The breakthrough came in 1978 with the Intel 8086, the first 16-bit processor that established the x86 architecture still dominating computers today. It operated at 5 MHz, could address 1 MB of memory, and executed 0.33 million instructions per second. IBM selected this processor for its Personal Computer in 1981, a decision that would catapult Intel to global leadership. That IBM PC, with 64 KB of RAM and no hard drive, cost $1,565 at the time, equivalent to over $5,000 today.
Hard drives from that era were true mechanical engineering marvels. The first commercial hard drive, the IBM 305 RAMAC from 1956, weighed one ton and stored 5 MB across 50 24-inch disks spinning at 1,200 RPM. In the 1980s, hard drives for personal computers had capacities of 10 to 20 MB and cost several thousand dollars. The characteristic sound of a hard drive starting up, with its clicks and whirs, was music to the ears of system administrators of the era.
RAM memory was literally more valuable than gold. In 1981, one megabyte of RAM cost around $1,000. Typical computers came with 64 KB or 128 KB, and expanding memory was a serious investment. DRAM (Dynamic RAM) memories required constant refreshing, and chips were mounted on enormous boards that occupied much of the computer's internal space. The arrival of SIMM (Single In-line Memory Module) memories in the 1980s simplified installation, but prices remained prohibitive for most users.
The leap to the Intel 80286 processor in 1982 brought protected mode, enabling true multitasking and addressing up to 16 MB of memory. It operated at speeds of 6 to 12 MHz and could run multiple programs simultaneously, something unthinkable in previous generations. Companies began to see the real potential of distributed computing, where each employee could have their own workstation instead of sharing terminals connected to a central mainframe.
The 1990s brought the Intel 80386 and 80486, 32-bit processors operating at speeds from 16 to 100 MHz. These chips could handle gigabytes of virtual memory and run advanced operating systems like Windows 3.1 and the first Unix systems for PC. Hard drives reached capacities of hundreds of megabytes, and RAM became more accessible, though still expensive. A complete computer cost between $3,000 and $5,000, but could already run complex spreadsheets, advanced word processors, and the first graphic design programs.
Intel's first Pentium processor, launched in 1993, marked the beginning of the modern personal computing era. It operated at speeds from 60 to 200 MHz, included an improved floating-point unit, and could execute two instructions per clock cycle. Pentium computers popularized multimedia, enabling CD-ROM playback, digital audio, and the first computer videos. RAM memory began to be measured in megabytes instead of kilobytes, and hard drives exceeded one gigabyte capacity.
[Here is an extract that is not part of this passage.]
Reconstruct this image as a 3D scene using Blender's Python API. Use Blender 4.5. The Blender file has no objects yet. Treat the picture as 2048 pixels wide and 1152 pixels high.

Comparing with today, a modern smartphone has more processing power than a room full of 1980s computers. A current processor executes billions of instructions per second, has gigabytes of RAM memory, and storage in the order of terabytes. Transistors have gone from 2,300 in the 4004 to over 50 billion in modern processors. Moore's Law, which predicted the doubling of transistors every two years, was religiously followed for decades, taking us from those modest beginnings to current machines capable of running complex artificial intelligence.
This evolution of basic hardware laid the groundwork for everything that followed: networks, the internet, and finally, the artificial intelligence and robotics that define current technology. Without those pioneers who soldered the first chips and programmed the first operating systems, there would be no machine learning algorithms processing petabytes of data or robots that will automate the future.